The authors dispose of statistics of collisions, which could be seen as mass accretion, between the Moon and small bodies during the early ages of the Solar System. These statistics result from numerical simulations conducted by some of them, and they can be fine-tuned to fit the crater distribution, their estimated ages, and the abundance of highly siderophile elements. Fine-tuning the statistics consist in artificially moving the parameters of the simulation, for instance the initial number of small bodies, or the date of the instability provoking the cataclysm, in the cataclysm scenario.

Cataclysm possible, accretion tail preferred

And here is the result: if the HSEs are only due to the mass accretion after the cooling of the Lunar crust, then the observations can only be explained by the cataclysm, i.e. the LHB would be due to a late instability. This instability would have resulted in a mass accretion from comets, and this raises another problem: this accretion seems to lack of primitive, carbonaceous material, while the comets contain some.

However, if the HSEs have been removed after the cooling of the crust, then the accretion tail scenario is possible.

We should accept that for this kind of study, the solution is not unique. A way to tend to the unicity of the solution is to discuss further implications, in examining other clues. And the authors mention the tungsten.

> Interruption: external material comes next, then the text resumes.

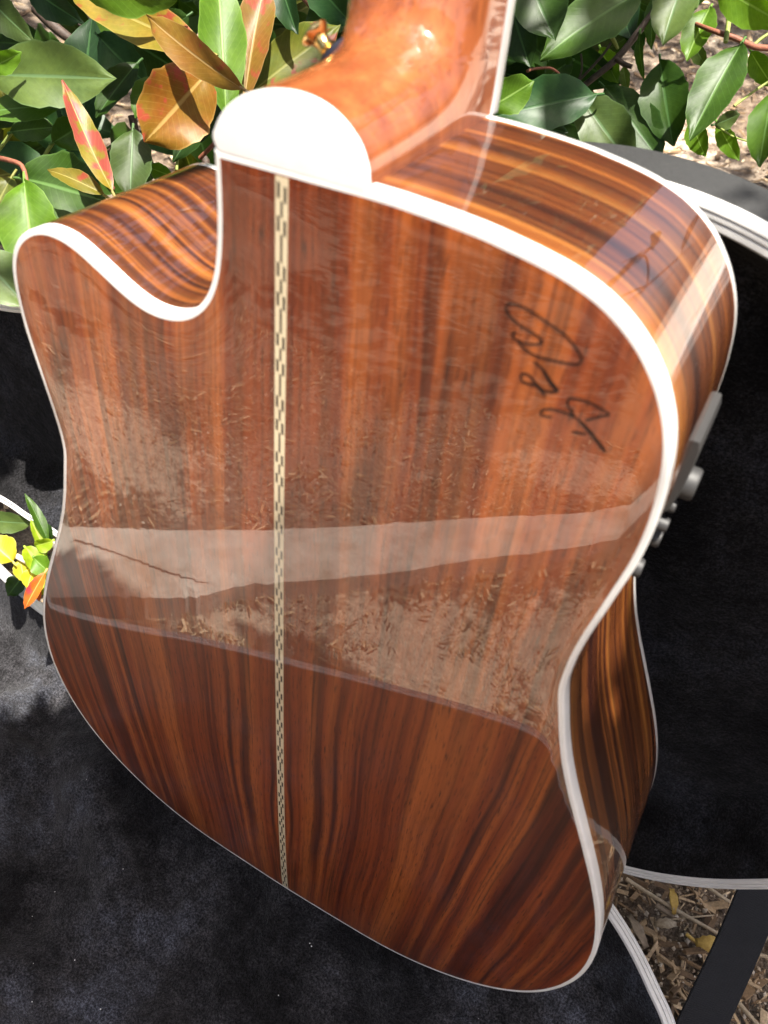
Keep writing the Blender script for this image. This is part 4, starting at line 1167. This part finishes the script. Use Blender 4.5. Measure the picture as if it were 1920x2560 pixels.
stem(bushL, 'leaf_stalk', [(440, 365, 655), (443, 395, 655), (442, 425, 655)], [0.0012, 0.0012], M_STEMG)
stem(bushL, 'branch', [(90, 20, 800), (140, 70, 800), (190, 110, 805), (235, 160, 810)], [0.006, 0.005, 0.004], M_BARK)
stem(bushL, 'twig', [(190, 55, 780), (225, 90, 785), (235, 140, 790)], [0.0014, 0.0014], M_BARK)
stem(bushL, 'twig', [(750, -10, 690), (790, 30, 690), (830, 62, 692)], [0.0016, 0.0014], M_STEMR)
stem(bushL, 'twig', [(500, 395, 650), (530, 365, 640), (560, 335, 636)], [0.0018, 0.0018], M_STEMR)
stem(bushL, 'branch', [(330, 290, 760), (345, 360, 765), (360, 430, 770)], [0.0040, 0.0036], M_BARK)
stem(bushL, 'branch', [(480, 260, 790), (500, 340, 795), (520, 430, 800)], [0.0045, 0.0040], M_BARK)
stem(bushL, 'twig', [(285, 470, 640), (240, 455, 645), (200, 445, 650)], [0.0014, 0.0014], M_STEMR)
stem(sprig, 'stem', [(14, 1376, 695), (45, 1392, 696), (78, 1408, 696), (118, 1412, 700)], [0.0026, 0.0024], M_STEMP)
stem(sprig, 'stem', [(128, 1356, 702), (150, 1390, 722), (165, 1430, 760), (170, 1450, 800)], [0.0018, 0.0022], M_STEMP)
stem(sprig, 'stem', [(118, 1350, 700), (135, 1358, 705), (165, 1370, 715)], [0.0018, 0.0018], M_STEMP)
# filler foliage behind: individual leaves sharing meshes, seen in the gaps
fills = []
for k, (mname, L, Wd, fo, be) in enumerate([('dark', .085, .036, .3, .4), ('dark', .075, .034, .2, -.3), ('teal', .08, .036, .25, .3), ('mid', .07, .03, .3, .5), ('dark', .09, .036, .4, .2), ('mid', .06, .026, .2, .3), ('olive', .07, .03, .3, .4)]):
    me = leaf_mesh('leaf', L, Wd, fo, be, 0.3, 1.0, 1.0, 8, 4); me.materials.append(LM[mname]); fills.append(me)
fr = random.Random(21)
def fill(parent, n, ubox, vbox, dbox, keep=None):
    k = 0
    while k < n:
        u = fr.uniform(*ubox); v = fr.uniform(*vbox); d = fr.uniform(*dbox)
        if keep and not keep(u, v): continue
        me = fr.choice(fills); o = bpy.data.objects.new('leaf', me); link(o, parent)
        an = fr.uniform(0, 6.28)
        b_ = at(u, v, d); t_ = at(u+100*math.cos(an), v+100*math.sin(an), d+fr.uniform(-60, 60))
        xa = (t_-b_).normalized(); view = (cam.matrix_world.translation-b_).normalized()
        za = (view-xa*view.dot(xa)).normalized(); ya = za.cross(xa)
        Rm = Matrix((xa, ya, za)).transposed() @ Matrix.Rotation(fr.uniform(-0.9, 0.9), 3, 'X')
        o.matrix_basis = Matrix.Translation(b_-parent.location) @ Rm.to_4x4() @ Matrix.Scale(fr.uniform(1.0, 1.5), 4)
        k += 1
def keepL(u, v):
    for (cx, cy, r_) in ((55, 25, 55), (235, 105, 55), (60, 370, 60), (290, 290, 55), (560, 330, 50)):
        if (u-cx)**2+(v-cy)**2 < r_*r_: return False
    return v < 640
def keepR(u, v):
    return not (1400 < u < 1960 and v > 40) and v < 330
fill(bushL, 200, (-420, 980), (-320, 640), (740, 940), keepL)
fill(bushR, 70, (1230, 1560), (-260, 330), (740, 900), keepR)

# side branch of the right-hand plant reaching out beyond the lid
o0 = bushR.location
bp = [Vector((0.24, 0.66, 0.10)), Vector((0.30, 0.76, 0.40)), Vector((0.36, 0.84, 0.60)), Vector((0.40, 0.92, 0.80))]
for (i0, v1, v2) in ((1, (0.05, 0.03, 0.12), (0.13, 0.05, 0.22)), (2, (0.06, 0.0, 0.06), (0.15, 0.02, 0.16)), (2, (-0.04, 0.02, 0.10), (-0.10, 0.03, 0.24)), (3, (0.05, 0.02, 0.08), (0.10, 0.02, 0.2))):
    tube('twig', [bp[i0]-o0, bp[i0]+Vector(v1)-o0, bp[i0]+Vector(v2)-o0], [0.0026, 0.0018, 0.001], M_BARK, bushR, sides=6)
tube('branch', [p-o0 for p in bp], [0.005, 0.004, 0.002], M_BARK, bushR, sides=8)
tube('twig', [p-o0 for p in (bp[1], bp[1]+Vector((0.09, 0.02, 0.07)), bp[1]+Vector((0.17, 0.05, 0.12)))], [0.003, 0.002, 0.001], M_BARK, bushR, sides=6)
tube('twig', [p-o0 for p in (bp[2], bp[2]+Vector((-0.08, 0.02, 0.04)), bp[2]+Vector((-0.13, 0.05, 0.10)))], [0.0025, 0.002, 0.001], M_BARK, bushR, sides=6)
for k in range(22):
    q = bp[1].lerp(bp[3], fr.random()) + Vector((fr.uniform(-.12, .16), fr.uniform(-.05, .05), fr.uniform(-.06, .08)))
    o = bpy.data.objects.new('leaf', fr.choice(fills)); link(o, bushR)
    o.matrix_basis = Matrix.Translation(q-o0) @ Matrix.Rotation(fr.uniform(0, 6.28), 4, Vector((fr.uniform(-1, 1), fr.uniform(-1, 1), fr.uniform(-1, 1))).normalized()) @ Matrix.Scale(0.8, 4)

# ================================================================ TREE OVER THE BUSH (unseen but mirrored in the lacquer, added to shade and dapple the sun)
tree = empty('added_shade_tree', (-0.9, 2.6, GZ))
tag(tree, 'unseen leafy tree added over the bush and the case to dapple the sun', 'tree')
tr_ = tube('trunk', [Vector((0, 0, -0.05)), Vector((0.03, 0, 0.7)), Vector((0.1, -0.1, 1.5)), Vector((0.15, -0.25, 2.6))], [0.10, 0.075, 0.06, 0.03], M_BARK, tree, sides=12)
for k, (dx, dy, dz) in enumerate(((1.3, -1.6, 0.5), (-0.6, -1.7, 0.6), (1.9, -0.4, 0.7), (0.6, 0.8, 0.9), (-1.4, -0.2, 0.7))):
    p0 = Vector((0.1, -0.1, 1.3+0.15*k)); tube('limb', [p0, p0+Vector((dx*.45, dy*.45, dz*.5)), p0+Vector((dx, dy, dz))], [0.045, 0.03, 0.012], M_BARK, tree, sides=8)
R = np.random.RandomState(11)
# gaps kept open in the added crown for sun shafts (heel and cutaway, sprig, strips of plush, gravel behind the bush)
# (point, half width across x, half width across y)
TG = [(at(150, 215, 600), 0.025, 0.03), (at(322, 395, 600), 0.018, 0.02), (at(540, 100, 600), 0.035, 0.04), (at(230, 20, 590), 0.03, 0.03), (at(400, 240, 585), 0.02, 0.03), (at(90, 560, 590), 0.02, 0.02), (at(1820, 180, 640), 0.03, 0.03), (at(1870, 20, 620), 0.03, 0.03), (at(1290, 230, 620), 0.02, 0.02), (at(1760, 360, 725), 0.025, 0.025), (Vector((0.10, 0.167, 0.49)), 0.13, 0.03), (Vector((0.03, 0.18, 0.56)), 0.05, 0.03), (Vector((0.0, 0.085, 0.50)), 0.21, 0.055), (Vector((-0.06, 0.12, 0.48)), 0.12, 0.05), (Vector((0.06, 0.12, 0.48)), 0.10, 0.05), (Vector((-0.38, 0.10, -0.06)), 0.07, 0.06), (Vector((-0.345, 0.03, -0.06)), 0.04, 0.04),
      (Vector((-0.33, 0.14, 0.12)), 0.016, 0.05), (Vector((-0.38, 0.14, 0.16)), 0.014, 0.05), (Vector((-0.30, 0.14, 0.10)), 0.008, 0.05),
      (Vector((-0.33, 1.62, -0.11)), 0.20, 0.2), (Vector((-0.12, 1.75, -0.11)), 0.10, 0.1), (Vector((-1.5, 1.3, -0.11)), 0.10, 0.1), (Vector((-0.9, 0.9, -0.11)), 0.08, 0.08)]
def in_shaft(P):
    for c0, rx, ry in TG:
        w_ = P-c0; w_ = w_ - S*w_.dot(S)
        if (w_.x/(rx+0.025))**2+(w_.y/(ry+0.02))**2 < 1: return True
    return False
def foliage(n, sampler, origin, seed, lit):
    R = np.random.RandomState(seed); V = []; F = []; k = 0; tries = 0
    while k < n and tries < n*8:
        tries += 1
        P = sampler(R)
        if P is None: continue
        if in_shaft(P): continue
        ax_, ay_ = P.x-0.11, P.y-0.14
        if ay_ > 0.3 and ax_ > 0.04*ay_ and (P.z-0.47) < 0.42*math.hypot(ax_, ay_): continue
        s_ = (P.z+0.11)/S.z; gx_, gy_ = P.x-S.x*s_, P.y-S.y*s_
        if lit(gx_, gy_): continue
        L = 0.06+0.07*R.rand(); n_ = Vector((R.randn(), R.randn(), 1.2+R.randn())).normalized(); x_ = n_.orthogonal().normalized()
        x_ = (Matrix.Rotation(R.rand()*6.28, 3, n_) @ x_); y_ = n_.cross(x_)
        b0 = len(V); P = P-origin
        V += [P-x_*L/2, P-y_*L*0.2+n_*0.004, P+x_*L/2, P+y_*L*0.2+n_*0.004]
        F += [(b0, b0+1, b0+2), (b0, b0+2, b0+3)]
        k += 1
    return V, F
def lit(x, y):
    if x > 0.7 and y > 1.7: return True
    # leaves left out so mulch before the case turns sunny, dappled further on
    y0 = -0.30 + 0.10*min(1, max(0, (-0.1-x)/0.15))
    if -1.15 < y < y0: return mnoise.noise(Vector((x*2.6, y*3.1, 3))) + 0.35*mnoise.noise(Vector((x*8, y*8, 5))) > -0.36
    if y <= -1.15: return mnoise.noise(Vector((x*1.1, y*1.1, 9))) > 0.30
    return False
def crown_a(R):
    if R.rand() < 0.35:        # leaves added along the sun line to shade the case
        q = Vector((-0.5+1.05*R.rand(), -0.30+0.50*R.rand(), -0.06)); q.y = max(q.y, -0.20) if q.x < -0.2 else q.y; P = q + S*(1.25+0.9*R.rand())
        return P
    a = R.rand()*6.283; rr = math.sqrt(R.rand())
    P = Vector((-0.45+2.7*rr*math.cos(a), 1.35+2.0*rr*math.sin(a), 0)); P.z = 1.2+1.5*R.rand()*(1-rr*rr*0.6)
    return None if mnoise.noise(P*1.9) < -0.22 else P
V, F = foliage(20000, crown_a, tree.location, 11, lit)
m, t, b, o = new_mat('shade_foliage')
n1 = noise(t, coords(t), 8, 3, 0.6)
t.links.new(ramp(t, n1, [(0.3, (0.02, 0.05, 0.01)), (0.7, (0.06, 0.11, 0.02))]), b.inputs['Base Color']); b.inputs['Roughness'].default_value = 0.5
M_FOL = m
mesh_obj('crown', V, F, M_FOL, tree, smooth=False)['kind'] = 'stuff'
# second unseen tree, added left of the viewer to shade the far mulch
tree2 = empty('added_shade_tree', (-2.6, -2.4, GZ))
tag(tree2, 'unseen tree added beyond the concrete edging to shade the mulch, mirrored darkly in the guitar back', 'tree')
tube('trunk', [Vector((0, 0, -0.05)), Vector((-0.03, 0, 0.8)), Vector((0.05, 0.1, 1.6)), Vector((0.1, 0.2, 2.8))], [0.12, 0.09, 0.07, 0.03], M_BARK, tree2, sides=12)
def crown_b(R):
    a = R.rand()*6.283; rr = math.sqrt(R.rand())
    P = Vector((-1.7+2.4*rr*math.cos(a), -2.6+2.2*rr*math.sin(a), 0)); P.z = 0.9+2.2*R.rand()*(1-rr*rr*0.5)
    return None if mnoise.noise(P*1.6) < -0.25 else P
V, F = foliage(11000, crown_b, tree2.location, 12, lit)
mesh_obj('crown', V, F, M_FOL, tree2, smooth=False)['kind'] = 'stuff'
# unseen hedges added around the place to keep bright sky out of reflections
def added_hedge(name, x0, y0, x1, y1, h, n, seed, label):
    R = np.random.RandomState(seed); V = []; F = []; a = Vector((x0, y0, 0)); d = Vector((x1-x0, y1-y0, 0)); nn = Vector((-d.y, d.x, 0)).normalized()
    for k in range(n):
        t_ = R.rand(); z = h*R.rand()*(0.86+0.14*math.sin(t_*40)); P = a + d*t_ + nn*(0.35*R.randn()) + Vector((0, 0, z))
        L = 0.18+0.2*R.rand(); n_ = Vector((R.randn(), R.randn(), 0.6+R.randn())).normalized(); x_ = n_.orthogonal().normalized(); x_ = Matrix.Rotation(R.rand()*6.28, 3, n_) @ x_; y_ = n_.cross(x_)
        b0 = len(V); P = P-a
        V += [P-x_*L/2, P-y_*L*0.24, P+x_*L/2, P+y_*L*0.24]; F += [(b0, b0+1, b0+2), (b0, b0+2, b0+3)]
    hd = empty(name, (x0, y0, GZ)); tag(hd, label, 'added_hedge')
    o = mesh_obj('foliage', V, F, M_FOL, hd, smooth=False); o['kind'] = 'stuff'
    for k in range(8):
        q = d*(k/7.0); tube('stem', [q+Vector((0, 0, -0.05)), q+Vector((0.03, 0.02, h*0.8))], [0.03, 0.015], M_BARK, hd, sides=6, n=1)
added_hedge('added_hedge', -5, 4.6, 0.3, 4.4, 3.6, 11000, 31, 'tall unseen hedging added far behind the bush to block the sky')
added_hedge('added_hedge', -5, -5.6, 5, -5.2, 2.8, 6000, 32, 'unseen hedging added across the garden to darken the reflection in the guitar back')
added_hedge('added_hedge', 4.6, -5, 4.4, 1.4, 2.6, 4500, 33, 'unseen hedging added past the strap side of the case to block the sky')
added_hedge('added_hedge', -5.4, -5, -5.2, 4.5, 2.6, 5000, 34, 'unseen hedging added past the cutaway side of the guitar to block the sky')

Tungsten is another marker

Tungsten is rather a lithophile than a siderophile element, at least in the presence of iron sulfide. In other words, even if it does not dislike iron, it prefers lithium (I like this way of discussing chemistry). Something puzzling is a significant difference in the ratios of two isotopes of tungsten (182W and 184W) between the Moon and the Earth. This difference could be primordial, as brought by the projectile which is supposed to have splitted the proto-Earth into the Earth and the Moon (nickname of the projectile: Theia), or it could be due to the post-formation mass accumulation. In that case, that would be another constraint on the LHB.

Implications for Mars

The LHB has affected the whole inner Solar System. So, if a scenario is valid for the Moon, it must be valid for Mars.
This is why the authors did the job for Mars as well. A notable difference is that Mars would be less impacted by comets than the Moon, and this would affect the composition of the accreted material. More precisely, a cataclysmic LHB would be a mixture of asteroids and comets, while an accretion tail one would essentially consist of leftover planetesimals. It appears that this last scenario, i.e. the accretion tail one, can match the distribution of craters and the abundance of HSEs. However, the cataclysmic scenario would not bring enough HSEs on Mars.

Predictions

This study tells us that the accretion tail scenario is possible. The authors show that it would imply that

  1. The quantity of remaining HSEs on the Moon is correlated with the crystallization of the Lunar magma ocean, which itself regulates the age of the earliest Lunar crust.
  2. For Mars, the Noachian era would have started 200 Myr earlier than currently thought, i.e. 4.3 Gyr instead of 4.1 Gyr. That period is characterized by high rates of meteorite and asteroid impacts and the possible presence of abundant surface water. Moreover, the Borealis formation, i.e. the northern hemisphere of Mars, which seems to be a very large impact basin, should have been formed 4.37 Gyr ago.

Further studies, explorations, space missions, lab experiments,… should give us new data, which would challenge these implications and refine these scenarios. So, the wording prediction can seem weird for past phenomena, but the prediction is for new clues.